Items listed in a dataset:
⁂
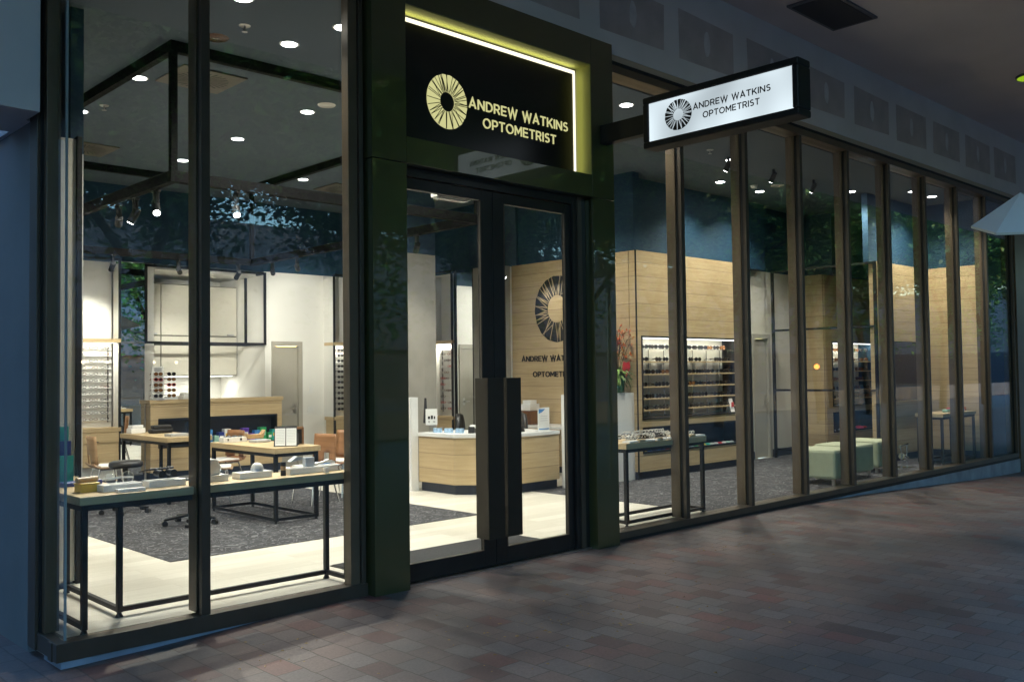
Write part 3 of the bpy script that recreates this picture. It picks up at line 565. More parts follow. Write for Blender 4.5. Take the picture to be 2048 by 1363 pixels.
# far table
def display_table(label,x0,x1,y0,y1,ztop,group='steel-framed display tables',feet=True,base=True,thick=.06,axis='oakx',inset=.02):
    t=thing('display_table',label,'table',((x0+x1)/2,(y0+y1)/2,0),0,group)
    a,b_=(x1-x0)/2,(y1-y0)/2
    B(-a,a,-b_,b_,ztop-thick,ztop).build('tabletop',axis,t,bevel=.003)
    r=.018; a-=inset+r; b_-=inset+r; zt=ztop-thick-.02
    bars(MB(),[((-a,-b_,zt),(a,-b_,zt)),((-a,b_,zt),(a,b_,zt)),((-a,-b_,zt),(-a,b_,zt)),((a,-b_,zt),(a,b_,zt))],r).build('top_frame','black',t)
    if base:
        zb=.05; bars(MB(),[((-a,-b_,zb),(a,-b_,zb)),((-a,b_,zb),(a,b_,zb)),((-a,-b_,zb),(-a,b_,zb)),((a,-b_,zb),(a,b_,zb))],.016).build('base_frame','black',t)
    for sx in(-1,1):
        for sy in(-1,1):
            lg=bars(MB(),[((sx*a,sy*b_,.05 if base else .02),(sx*a,sy*b_,zt-r))],r+.001).build('leg','black',t)
            MB().cyl((sx*a,sy*b_,0),(sx*a,sy*b_,.03),.022,.012,n=10).build('foot','blackp',lg)
    return t
display_table('small display table with colourful cases against the right end wall',15.75,17.2,.32,.78,.84)
for k,(x,c,n_,w) in enumerate(((16.35,'mint','mint',.12),(16.5,'red','dark red',.12),(16.62,'kraft','tan',.13),(16.85,'blackp','black',.14),(16.97,'mint','pale green',.1),(17.05,'orange','orange-red',.1))):
    simple('glasses_case',B(-w/2,w/2,-.05,.05,0,.05+.02*(k%2)),c,'%s case lying on the small table at the right end'%n_,'glasses case','cases on the end table',loc=(x,.5,.84),rz=.2*k,bevel=.012)
# steel screen frame
t=thing('steel_screen','tall open black steel frame screen standing in front of the farther niche','screen frame')
bars(MB(),[((15.24,1.18,.0),(15.24,1.18,3.38))],.022).build('post','black',t); bars(MB(),[((15.24,3.1,0),(15.24,3.1,3.38))],.022).build('post','black',t)
for z in(3.40-.02,2.31,1.23,.16): bars(MB(),[((15.24,1.2,z),(15.24,3.08,z))],.018).build('rail','black',t)
# ottomans
def ottoman(label,x,y,w,d):
    t=thing('ottoman',label,'ottoman',(x,y,0),0,'green cube ottomans')
    B(-w/2,w/2,-d/2,d/2,.09,.49).build('seat','green',t,bevel=.04)
    MB().box(-w/2+.01,w/2-.01,-d/2+.01,d/2-.01,.455,.465).build('piping','green',t)
    for sx in(-1,1):
        for sy in(-1,1): B(sx*(w/2-.06)-.02,sx*(w/2-.06)+.02,sy*(d/2-.06)-.02,sy*(d/2-.06)+.02,0,.09).build('leg','steel',t)
ottoman('green cube ottoman nearest the window, leftmost of the three',12.32,.62,.64,.64)
ottoman('middle green cube ottoman of the row of three',13.20,.78,.64,.64)
ottoman('farthest green cube ottoman of the row of three',14.2,.88,.64,.64)
t=thing('chrome_stand','small chrome frame stand on the lounge carpet right of the ottomans','stand',(14.9,.62,0))
MB().tube([(-.1,0,.02),(-.1,0,.36),(.12,0,.38),(.12,0,.02)],.01).tube([(-.14,0,.36),(.16,0,.38)],.014).build('frame','chrome',t); MB().cyl((-.08,0,.2),(.12,0,.14),.05,.04).build('drum','chrome',t); MB().box(-.12,.14,-.12,.12,0,.02).build('base','chrome',t)
# ------------------------------------------------------------------ right window table
display_table('long narrow display table of folded frames inside the window right of the entrance',7.50,8.93,.27,.73,.86)
for i in range(26):
    x=7.62+(i%9)*.145+rg.uniform(-.02,.02); y=.36+(i//9)*.12; kd=rg.choice(['opt_clear','opt_clear','opt_clear','opt_clear','opt_black'])
    glasses(kd,(x,y,.885),rg.uniform(-.5,.5),'%s-framed glasses lying open in %s on the right window table'%(GN[kd],['the front line','the middle line','the back line'][i//9]),'open glasses on the right window table')
for k in range(6): simple('white_tray',B(-.1,.1,-.05,.05,0,.018),'whitegl','thin white display tray, %s from the left on the right window table'%ordn(k),'tray','trays on the right window table',loc=(7.66+k*.23,.33,.861),rz=.12*(-1)**k,bevel=.003)
for k in range(4): simple('kraft_price_block',B(-.05,.05,-.02,.02,0,.03),'oak','small oak block, %s from the left, at the front edge of the right window table'%ordn(k),'block','oak blocks on the right window table',loc=(7.78+k*.3,.295,.861),rz=0,bevel=.002)
t=thing('raised_glasses_tray','dark raised tray of glasses at the back of the right window table','tray',(8.3,.62,.861)); B(-.3,.3,-.06,.06,0,.05).build('tray','navy',t,bevel=.004)
for i in range(5): glasses('opt_clear',(8.06+i*.12,.6,.912),.15*i-.3,'pale clear glasses sitting up on the dark raised tray','glasses on the raised tray')
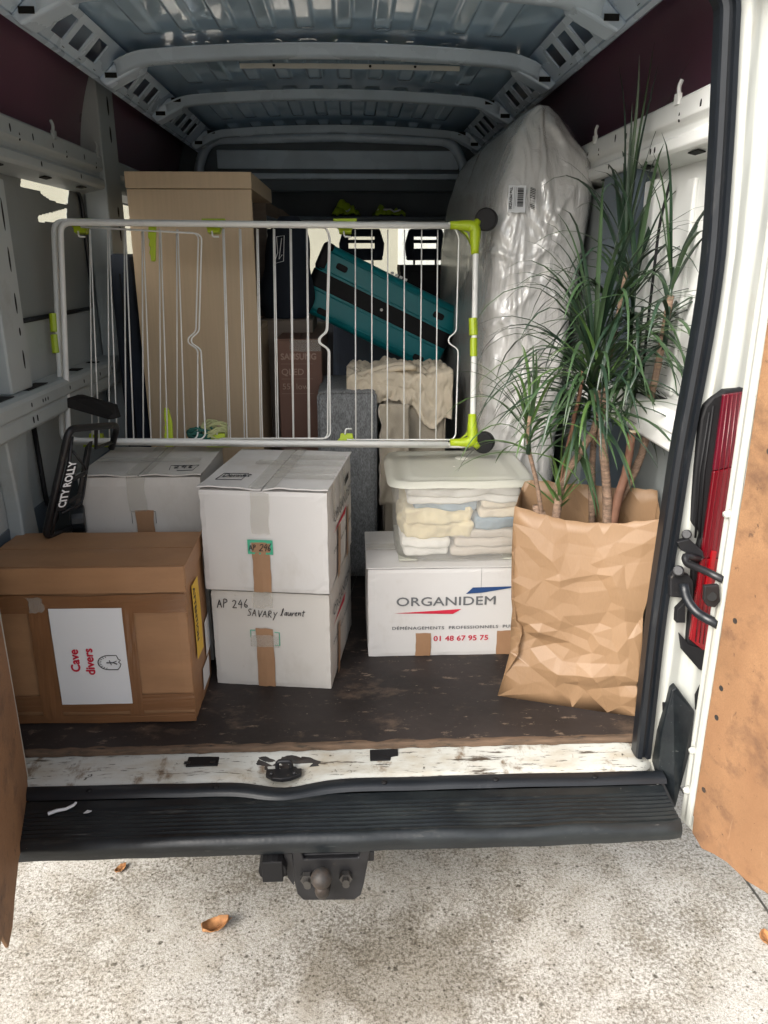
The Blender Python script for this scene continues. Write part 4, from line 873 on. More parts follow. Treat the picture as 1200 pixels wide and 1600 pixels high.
# ---------------- bed bases and cloth
t = thing('bed_base', 'grey woven fabric bed base piece standing on end behind the boxes', 'bed base', (.042, 1.33, .55))
q = lump_box(-.117, .115, -.19, .25, 0, .775, .0015, 14, .02, 2); q.build('padding', M['fabric_grey'], t, smooth=True, weld=True)
q = MB(); q.tube(round_path([(-.112,-.188,.02),(-.112,-.188,.768),(.11,-.188,.768),(.11,-.188,.02)], .02), .004, 6); q.build('piping', M['fabric_grey'], t, smooth=True)
t = thing('bed_base', 'beige fabric bed base piece standing on end under the cream cloth', 'bed base', (.305, 1.32, .55))
q = lump_box(-.125, .125, -.13, .50, 0, .80, .003, 14, .02, 6); q.build('padding', M['fabric_beige'], t, smooth=True, weld=True)
q = MB(); q.tube(round_path([(-.12,-.129,.02),(-.12,-.129,.79),(.12,-.129,.79),(.12,-.129,.02)], .02), .004, 6); q.build('piping', M['fabric_beige'], t, smooth=True)
t = thing('loose_cloth', 'crumpled cream cloth thrown over the beige bed base', 'cloth', (.25, 1.3, 1.36))
def drape(a, c):
    x = -.21+.41*a; y = -.17+.40*c
    z = .004+.050*abs(noise.noise((a*3.6, c*4.2, 1)))+.026*abs(noise.noise((a*9, c*8, 3)))+.012*abs(noise.noise((a*19+c*6, c*17, 6)))
    if c < .28:
        k = (.28-c)/.28; z -= k*(.10+.10*max(0, noise.noise((a*3.2, 2, 5)))+.12*max(0, a-.45)); y = -.125-.026*abs(noise.noise((a*8, k*2.2, 8)))-.010*abs(noise.noise((a*21, k*4, 3)))
    if a < .30 and c >= .28: z -= .03*(.30-a)
    return (x, y, z)
q = MB(); q.grid(drape, 110, 90); q.build('fabric', M['cloth_beige'], t, smooth=True, solid=.002)
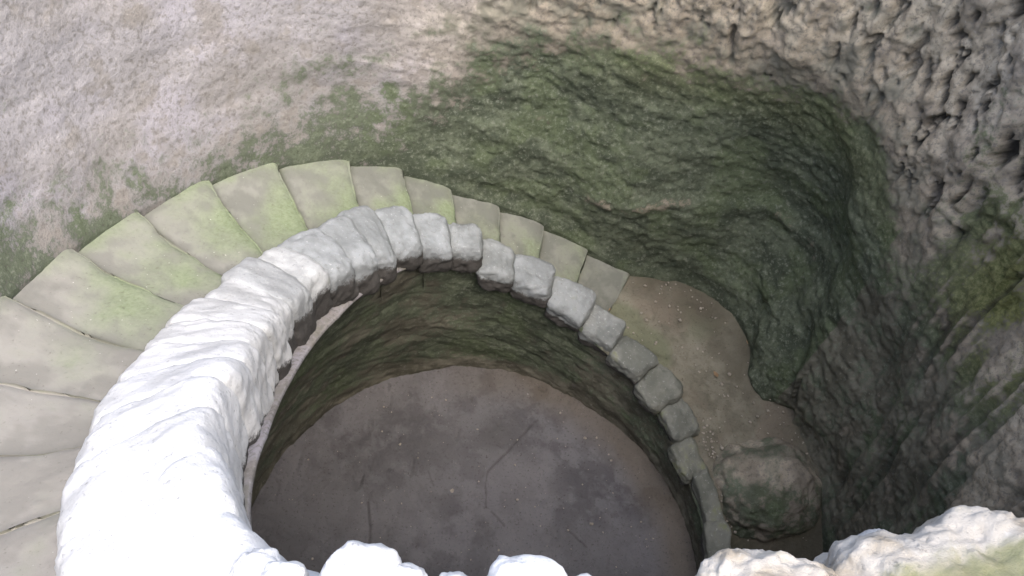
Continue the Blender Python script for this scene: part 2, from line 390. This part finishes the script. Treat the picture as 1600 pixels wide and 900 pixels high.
⁂
▸ **EXERCISE INSTRUCTIONS**: Copy the records above exactly, omitting every picture.

▸ **SOLUTION TO THIS EXERCISE**:
Write part 3 of the bpy script that recreates this picture. It picks up at line 565. More parts follow. Write for Blender 4.5. Take the picture to be 2048 by 1363 pixels.
# far table
def display_table(label,x0,x1,y0,y1,ztop,group='steel-framed display tables',feet=True,base=True,thick=.06,axis='oakx',inset=.02):
    t=thing('display_table',label,'table',((x0+x1)/2,(y0+y1)/2,0),0,group)
    a,b_=(x1-x0)/2,(y1-y0)/2
    B(-a,a,-b_,b_,ztop-thick,ztop).build('tabletop',axis,t,bevel=.003)
    r=.018; a-=inset+r; b_-=inset+r; zt=ztop-thick-.02
    bars(MB(),[((-a,-b_,zt),(a,-b_,zt)),((-a,b_,zt),(a,b_,zt)),((-a,-b_,zt),(-a,b_,zt)),((a,-b_,zt),(a,b_,zt))],r).build('top_frame','black',t)
    if base:
        zb=.05; bars(MB(),[((-a,-b_,zb),(a,-b_,zb)),((-a,b_,zb),(a,b_,zb)),((-a,-b_,zb),(-a,b_,zb)),((a,-b_,zb),(a,b_,zb))],.016).build('base_frame','black',t)
    for sx in(-1,1):
        for sy in(-1,1):
            lg=bars(MB(),[((sx*a,sy*b_,.05 if base else .02),(sx*a,sy*b_,zt-r))],r+.001).build('leg','black',t)
            MB().cyl((sx*a,sy*b_,0),(sx*a,sy*b_,.03),.022,.012,n=10).build('foot','blackp',lg)
    return t
display_table('small display table with colourful cases against the right end wall',15.75,17.2,.32,.78,.84)
for k,(x,c,n_,w) in enumerate(((16.35,'mint','mint',.12),(16.5,'red','dark red',.12),(16.62,'kraft','tan',.13),(16.85,'blackp','black',.14),(16.97,'mint','pale green',.1),(17.05,'orange','orange-red',.1))):
    simple('glasses_case',B(-w/2,w/2,-.05,.05,0,.05+.02*(k%2)),c,'%s case lying on the small table at the right end'%n_,'glasses case','cases on the end table',loc=(x,.5,.84),rz=.2*k,bevel=.012)
# steel screen frame
t=thing('steel_screen','tall open black steel frame screen standing in front of the farther niche','screen frame')
bars(MB(),[((15.24,1.18,.0),(15.24,1.18,3.38))],.022).build('post','black',t); bars(MB(),[((15.24,3.1,0),(15.24,3.1,3.38))],.022).build('post','black',t)
for z in(3.40-.02,2.31,1.23,.16): bars(MB(),[((15.24,1.2,z),(15.24,3.08,z))],.018).build('rail','black',t)
# ottomans
def ottoman(label,x,y,w,d):
    t=thing('ottoman',label,'ottoman',(x,y,0),0,'green cube ottomans')
    B(-w/2,w/2,-d/2,d/2,.09,.49).build('seat','green',t,bevel=.04)
    MB().box(-w/2+.01,w/2-.01,-d/2+.01,d/2-.01,.455,.465).build('piping','green',t)
    for sx in(-1,1):
        for sy in(-1,1): B(sx*(w/2-.06)-.02,sx*(w/2-.06)+.02,sy*(d/2-.06)-.02,sy*(d/2-.06)+.02,0,.09).build('leg','steel',t)
ottoman('green cube ottoman nearest the window, leftmost of the three',12.32,.62,.64,.64)
ottoman('middle green cube ottoman of the row of three',13.20,.78,.64,.64)
ottoman('farthest green cube ottoman of the row of three',14.2,.88,.64,.64)
t=thing('chrome_stand','small chrome frame stand on the lounge carpet right of the ottomans','stand',(14.9,.62,0))
MB().tube([(-.1,0,.02),(-.1,0,.36),(.12,0,.38),(.12,0,.02)],.01).tube([(-.14,0,.36),(.16,0,.38)],.014).build('frame','chrome',t); MB().cyl((-.08,0,.2),(.12,0,.14),.05,.04).build('drum','chrome',t); MB().box(-.12,.14,-.12,.12,0,.02).build('base','chrome',t)
# ------------------------------------------------------------------ right window table
display_table('long narrow display table of folded frames inside the window right of the entrance',7.50,8.93,.27,.73,.86)
for i in range(26):
    x=7.62+(i%9)*.145+rg.uniform(-.02,.02); y=.36+(i//9)*.12; kd=rg.choice(['opt_clear','opt_clear','opt_clear','opt_clear','opt_black'])
    glasses(kd,(x,y,.885),rg.uniform(-.5,.5),'%s-framed glasses lying open in %s on the right window table'%(GN[kd],['the front line','the middle line','the back line'][i//9]),'open glasses on the right window table')
for k in range(6): simple('white_tray',B(-.1,.1,-.05,.05,0,.018),'whitegl','thin white display tray, %s from the left on the right window table'%ordn(k),'tray','trays on the right window table',loc=(7.66+k*.23,.33,.861),rz=.12*(-1)**k,bevel=.003)
for k in range(4): simple('kraft_price_block',B(-.05,.05,-.02,.02,0,.03),'oak','small oak block, %s from the left, at the front edge of the right window table'%ordn(k),'block','oak blocks on the right window table',loc=(7.78+k*.3,.295,.861),rz=0,bevel=.002)
t=thing('raised_glasses_tray','dark raised tray of glasses at the back of the right window table','tray',(8.3,.62,.861)); B(-.3,.3,-.06,.06,0,.05).build('tray','navy',t,bevel=.004)
for i in range(5): glasses('opt_clear',(8.06+i*.12,.6,.912),.15*i-.3,'pale clear glasses sitting up on the dark raised tray','glasses on the raised tray')
The Blender Python script for this scene continues. Write part 4, from line 873 on. More parts follow. Treat the picture as 1200 pixels wide and 1600 pixels high.
# ---------------- bed bases and cloth
t = thing('bed_base', 'grey woven fabric bed base piece standing on end behind the boxes', 'bed base', (.042, 1.33, .55))
q = lump_box(-.117, .115, -.19, .25, 0, .775, .0015, 14, .02, 2); q.build('padding', M['fabric_grey'], t, smooth=True, weld=True)
q = MB(); q.tube(round_path([(-.112,-.188,.02),(-.112,-.188,.768),(.11,-.188,.768),(.11,-.188,.02)], .02), .004, 6); q.build('piping', M['fabric_grey'], t, smooth=True)
t = thing('bed_base', 'beige fabric bed base piece standing on end under the cream cloth', 'bed base', (.305, 1.32, .55))
q = lump_box(-.125, .125, -.13, .50, 0, .80, .003, 14, .02, 6); q.build('padding', M['fabric_beige'], t, smooth=True, weld=True)
q = MB(); q.tube(round_path([(-.12,-.129,.02),(-.12,-.129,.79),(.12,-.129,.79),(.12,-.129,.02)], .02), .004, 6); q.build('piping', M['fabric_beige'], t, smooth=True)
t = thing('loose_cloth', 'crumpled cream cloth thrown over the beige bed base', 'cloth', (.25, 1.3, 1.36))
def drape(a, c):
    x = -.21+.41*a; y = -.17+.40*c
    z = .004+.050*abs(noise.noise((a*3.6, c*4.2, 1)))+.026*abs(noise.noise((a*9, c*8, 3)))+.012*abs(noise.noise((a*19+c*6, c*17, 6)))
    if c < .28:
        k = (.28-c)/.28; z -= k*(.10+.10*max(0, noise.noise((a*3.2, 2, 5)))+.12*max(0, a-.45)); y = -.125-.026*abs(noise.noise((a*8, k*2.2, 8)))-.010*abs(noise.noise((a*21, k*4, 3)))
    if a < .30 and c >= .28: z -= .03*(.30-a)
    return (x, y, z)
q = MB(); q.grid(drape, 110, 90); q.build('fabric', M['cloth_beige'], t, smooth=True, solid=.002)
Continue the Blender Python script for this scene: part 2, from line 390. This part finishes the script. Treat the picture as 1600 pixels wide and 900 pixels high.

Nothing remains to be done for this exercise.